▶ [Data lines]
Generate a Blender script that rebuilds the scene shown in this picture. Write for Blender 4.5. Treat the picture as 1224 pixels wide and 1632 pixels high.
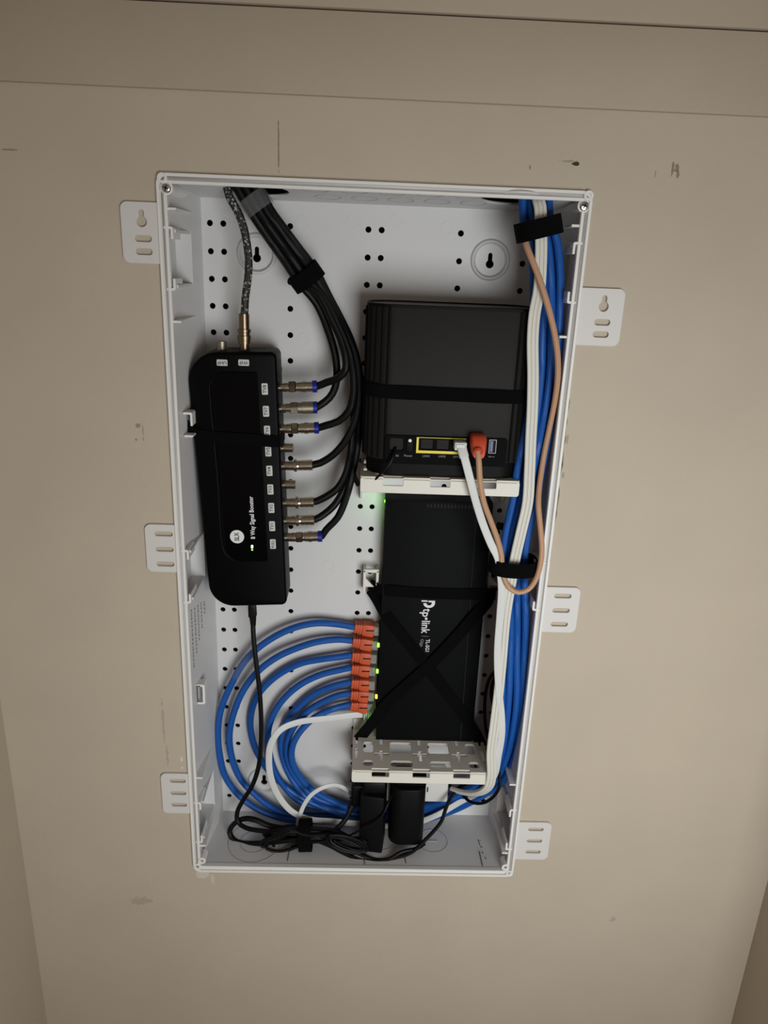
import bpy, bmesh, math, random
from mathutils import Vector, Matrix, Euler
random.seed(7)
for o in list(bpy.data.objects):
    bpy.data.objects.remove(o)
scene = bpy.context.scene
C = scene.collection
R = math.radians

# ------------------------------------------------------------------ camera, world, light, exposure
Z0 = 1.5                                   # height of the top row of panel holes above the floor (m)
CAM = Vector((-4.1, -681.3, -26.5))        # mm, in cabinet coordinates
ROT = Euler((R(71.32), R(-2.19), R(-1.08)), 'XYZ').to_matrix()
FPX = 1190.6


def W(v):
    return Vector((v[0] * .001, v[1] * .001, Z0 + v[2] * .001))


cd = bpy.data.cameras.new('camera')
cam = bpy.data.objects.new('camera', cd)
C.objects.link(cam)
cam.location = W(CAM)
cam.rotation_euler = (R(71.32), R(-2.19), R(-1.08))
cd.sensor_fit = 'VERTICAL'
cd.sensor_height = 24.0
cd.lens = FPX / 1632 * 24.0
cd.clip_start = .01
scene.camera = cam

wd = bpy.data.worlds.new('room_light')
scene.world = wd
wd.use_nodes = True
wd.node_tree.nodes['Background'].inputs[0].default_value = (1.0, .77, .6, 1)
wd.node_tree.nodes['Background'].inputs[1].default_value = .175


def area(name, loc, target, sx, sy, watts, col):
    d = bpy.data.lights.new(name, 'AREA')
    d.shape = 'RECTANGLE'
    d.size, d.size_y, d.energy, d.color = sx, sy, watts, col
    o = bpy.data.objects.new(name, d)
    C.objects.link(o)
    o.location = loc
    o.rotation_euler = (Vector(target) - Vector(loc)).to_track_quat('-Z', 'Y').to_euler()
    return o


area('doorway_daylight', (0.34, -1.05, 1.08), (0.14, 0, 1.06), .5, .6, 4.0, (.965, 1.0, 1.0)).data.spread = R(112)

vs = scene.view_settings
vs.view_transform = 'Standard'
vs.look = 'None'
vs.exposure = 0.0
vs.gamma = 1.0
vs.use_curve_mapping = False


# ------------------------------------------------------------------ pixel -> place
def U(px, py, y):
    d = ROT @ Vector(((px - 612) / FPX, -(py - 816) / FPX, -1))
    return CAM + d * ((y - CAM.y) / d.y)


def UZ(px, py, z):
    d = ROT @ Vector(((px - 612) / FPX, -(py - 816) / FPX, -1))
    return CAM + d * ((z - CAM.z) / d.z)


# ------------------------------------------------------------------ materials
def lin(c):
    return tuple(((x / 255) / 12.92 if x / 255 <= .04045 else ((x / 255 + .055) / 1.055) ** 2.4) for x in c) + (1,)


MATS = {}


def mat(name, rgb, rough=.5, metal=0, spec=.5, noise=0, nscale=40, bump=0, bscale=400, emit=None, estr=0,
        trans=0, coat=0, sheen=0, alpha=1, ior=1.5):
    m = bpy.data.materials.new(name)
    m.use_nodes = True
    nt = m.node_tree
    b = nt.nodes['Principled BSDF']
    b.inputs['Base Color'].default_value = lin(rgb)
    b.inputs['Roughness'].default_value = rough
    b.inputs['Metallic'].default_value = metal
    b.inputs['Specular IOR Level'].default_value = spec
    b.inputs['IOR'].default_value = ior
    b.inputs['Transmission Weight'].default_value = trans
    b.inputs['Coat Weight'].default_value = coat
    b.inputs['Sheen Weight'].default_value = sheen
    b.inputs['Alpha'].default_value = alpha
    if emit:
        b.inputs['Emission Color'].default_value = lin(emit)
        b.inputs['Emission Strength'].default_value = estr
    tc = nt.nodes.new('ShaderNodeTexCoord')
    if noise:
        n = nt.nodes.new('ShaderNodeTexNoise')
        n.inputs['Scale'].default_value = nscale
        n.inputs['Detail'].default_value = 5
        nt.links.new(tc.outputs['Object'], n.inputs['Vector'])
        mx = nt.nodes.new('ShaderNodeMix')
        mx.data_type = 'RGBA'
        mx.inputs[6].default_value = lin([c * (1 - noise) for c in rgb])
        mx.inputs[7].default_value = lin([min(255, c * (1 + noise)) for c in rgb])
        nt.links.new(n.outputs['Fac'], mx.inputs[0])
        nt.links.new(mx.outputs[2], b.inputs['Base Color'])
    if bump:
        n2 = nt.nodes.new('ShaderNodeTexNoise')
        n2.inputs['Scale'].default_value = bscale
        n2.inputs['Detail'].default_value = 3
        nt.links.new(tc.outputs['Object'], n2.inputs['Vector'])
        bp = nt.nodes.new('ShaderNodeBump')
        bp.inputs['Strength'].default_value = bump
        bp.inputs['Distance'].default_value = .0008
        nt.links.new(n2.outputs['Fac'], bp.inputs['Height'])
        nt.links.new(bp.outputs['Normal'], b.inputs['Normal'])
    MATS[name] = m
    return m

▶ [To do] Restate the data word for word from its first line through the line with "1.0)).data.spread = R(112)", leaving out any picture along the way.

▶ [Correct response]
Generate a Blender script that rebuilds the scene shown in this picture. Write for Blender 4.5. Treat the picture as 1224 pixels wide and 1632 pixels high.
import bpy, bmesh, math, random
from mathutils import Vector, Matrix, Euler
random.seed(7)
for o in list(bpy.data.objects):
    bpy.data.objects.remove(o)
scene = bpy.context.scene
C = scene.collection
R = math.radians

# ------------------------------------------------------------------ camera, world, light, exposure
Z0 = 1.5                                   # height of the top row of panel holes above the floor (m)
CAM = Vector((-4.1, -681.3, -26.5))        # mm, in cabinet coordinates
ROT = Euler((R(71.32), R(-2.19), R(-1.08)), 'XYZ').to_matrix()
FPX = 1190.6


def W(v):
    return Vector((v[0] * .001, v[1] * .001, Z0 + v[2] * .001))


cd = bpy.data.cameras.new('camera')
cam = bpy.data.objects.new('camera', cd)
C.objects.link(cam)
cam.location = W(CAM)
cam.rotation_euler = (R(71.32), R(-2.19), R(-1.08))
cd.sensor_fit = 'VERTICAL'
cd.sensor_height = 24.0
cd.lens = FPX / 1632 * 24.0
cd.clip_start = .01
scene.camera = cam

wd = bpy.data.worlds.new('room_light')
scene.world = wd
wd.use_nodes = True
wd.node_tree.nodes['Background'].inputs[0].default_value = (1.0, .77, .6, 1)
wd.node_tree.nodes['Background'].inputs[1].default_value = .175


def area(name, loc, target, sx, sy, watts, col):
    d = bpy.data.lights.new(name, 'AREA')
    d.shape = 'RECTANGLE'
    d.size, d.size_y, d.energy, d.color = sx, sy, watts, col
    o = bpy.data.objects.new(name, d)
    C.objects.link(o)
    o.location = loc
    o.rotation_euler = (Vector(target) - Vector(loc)).to_track_quat('-Z', 'Y').to_euler()
    return o


area('doorway_daylight', (0.34, -1.05, 1.08), (0.14, 0, 1.06), .5, .6, 4.0, (.965, 1.0, 1.0)).data.spread = R(112)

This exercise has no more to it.